_Work to be completed_
Repeat exactly the lines from the start of the records below through the line that contains "2.9), (-.15, 0)]", including both.

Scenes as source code
"""

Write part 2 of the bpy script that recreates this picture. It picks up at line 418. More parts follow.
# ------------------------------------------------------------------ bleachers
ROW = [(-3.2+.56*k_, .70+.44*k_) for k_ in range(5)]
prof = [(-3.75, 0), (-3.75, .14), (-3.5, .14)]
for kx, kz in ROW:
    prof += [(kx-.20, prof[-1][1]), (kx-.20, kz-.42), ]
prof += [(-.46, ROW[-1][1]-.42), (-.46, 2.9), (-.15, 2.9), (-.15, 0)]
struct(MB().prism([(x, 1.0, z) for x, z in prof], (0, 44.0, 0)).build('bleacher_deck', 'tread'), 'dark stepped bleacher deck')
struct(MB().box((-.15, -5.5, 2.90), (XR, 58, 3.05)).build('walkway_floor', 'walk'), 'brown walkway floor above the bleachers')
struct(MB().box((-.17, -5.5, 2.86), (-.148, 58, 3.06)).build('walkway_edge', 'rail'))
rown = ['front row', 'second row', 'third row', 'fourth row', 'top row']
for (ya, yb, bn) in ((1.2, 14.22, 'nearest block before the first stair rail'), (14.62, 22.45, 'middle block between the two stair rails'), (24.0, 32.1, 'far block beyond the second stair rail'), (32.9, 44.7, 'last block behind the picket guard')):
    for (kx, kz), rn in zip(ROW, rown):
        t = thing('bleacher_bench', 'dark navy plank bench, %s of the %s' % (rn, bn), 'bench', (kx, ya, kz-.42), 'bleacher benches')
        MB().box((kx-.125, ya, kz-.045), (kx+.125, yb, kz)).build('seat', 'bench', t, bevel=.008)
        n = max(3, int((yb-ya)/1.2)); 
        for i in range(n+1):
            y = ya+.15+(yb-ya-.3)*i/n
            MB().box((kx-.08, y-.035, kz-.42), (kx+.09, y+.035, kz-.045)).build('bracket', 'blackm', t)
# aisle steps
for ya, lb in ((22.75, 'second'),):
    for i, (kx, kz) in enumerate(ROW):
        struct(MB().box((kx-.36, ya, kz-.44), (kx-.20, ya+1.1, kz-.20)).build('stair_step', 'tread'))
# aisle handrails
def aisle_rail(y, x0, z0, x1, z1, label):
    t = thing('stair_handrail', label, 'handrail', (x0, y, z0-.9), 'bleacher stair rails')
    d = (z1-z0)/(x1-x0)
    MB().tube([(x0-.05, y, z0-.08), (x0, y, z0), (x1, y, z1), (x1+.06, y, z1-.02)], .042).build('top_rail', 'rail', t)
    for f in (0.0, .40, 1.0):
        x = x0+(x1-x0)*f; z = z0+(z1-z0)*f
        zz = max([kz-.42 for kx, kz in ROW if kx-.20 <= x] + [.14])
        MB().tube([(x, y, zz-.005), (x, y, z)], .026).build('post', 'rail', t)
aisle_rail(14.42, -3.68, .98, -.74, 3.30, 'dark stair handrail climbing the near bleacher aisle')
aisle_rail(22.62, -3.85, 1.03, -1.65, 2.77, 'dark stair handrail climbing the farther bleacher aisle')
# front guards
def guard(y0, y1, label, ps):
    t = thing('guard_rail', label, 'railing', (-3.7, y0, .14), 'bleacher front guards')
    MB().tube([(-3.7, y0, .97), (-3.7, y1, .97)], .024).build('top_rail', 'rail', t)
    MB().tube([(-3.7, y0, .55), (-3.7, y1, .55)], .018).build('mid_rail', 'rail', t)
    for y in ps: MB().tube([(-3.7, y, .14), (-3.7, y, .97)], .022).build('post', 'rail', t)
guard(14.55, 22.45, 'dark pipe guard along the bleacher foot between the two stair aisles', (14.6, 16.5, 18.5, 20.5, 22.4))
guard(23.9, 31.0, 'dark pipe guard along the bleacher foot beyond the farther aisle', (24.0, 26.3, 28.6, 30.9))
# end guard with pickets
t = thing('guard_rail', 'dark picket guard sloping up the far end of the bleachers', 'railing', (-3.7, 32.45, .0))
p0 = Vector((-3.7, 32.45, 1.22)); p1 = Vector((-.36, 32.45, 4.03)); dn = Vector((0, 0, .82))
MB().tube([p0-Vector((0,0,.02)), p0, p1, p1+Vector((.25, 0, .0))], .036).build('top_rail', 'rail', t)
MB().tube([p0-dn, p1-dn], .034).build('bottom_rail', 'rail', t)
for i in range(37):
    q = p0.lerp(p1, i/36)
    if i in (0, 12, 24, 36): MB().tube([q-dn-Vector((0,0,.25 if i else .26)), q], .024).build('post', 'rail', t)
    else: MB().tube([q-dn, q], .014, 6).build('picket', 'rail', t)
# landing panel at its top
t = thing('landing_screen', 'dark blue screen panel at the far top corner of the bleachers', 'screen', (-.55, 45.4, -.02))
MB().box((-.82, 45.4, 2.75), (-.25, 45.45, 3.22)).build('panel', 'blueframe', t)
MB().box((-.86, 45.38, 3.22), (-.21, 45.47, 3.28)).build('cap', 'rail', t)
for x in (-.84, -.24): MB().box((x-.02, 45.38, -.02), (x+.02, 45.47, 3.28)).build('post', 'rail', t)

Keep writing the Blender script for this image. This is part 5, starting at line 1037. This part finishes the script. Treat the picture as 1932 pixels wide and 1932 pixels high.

"""

_Right answer_
Write part 2 of the bpy script that recreates this picture. It picks up at line 418. More parts follow.
# ------------------------------------------------------------------ bleachers
ROW = [(-3.2+.56*k_, .70+.44*k_) for k_ in range(5)]
prof = [(-3.75, 0), (-3.75, .14), (-3.5, .14)]
for kx, kz in ROW:
    prof += [(kx-.20, prof[-1][1]), (kx-.20, kz-.42), ]
prof += [(-.46, ROW[-1][1]-.42), (-.46, 2.9), (-.15, 2.9), (-.15, 0)]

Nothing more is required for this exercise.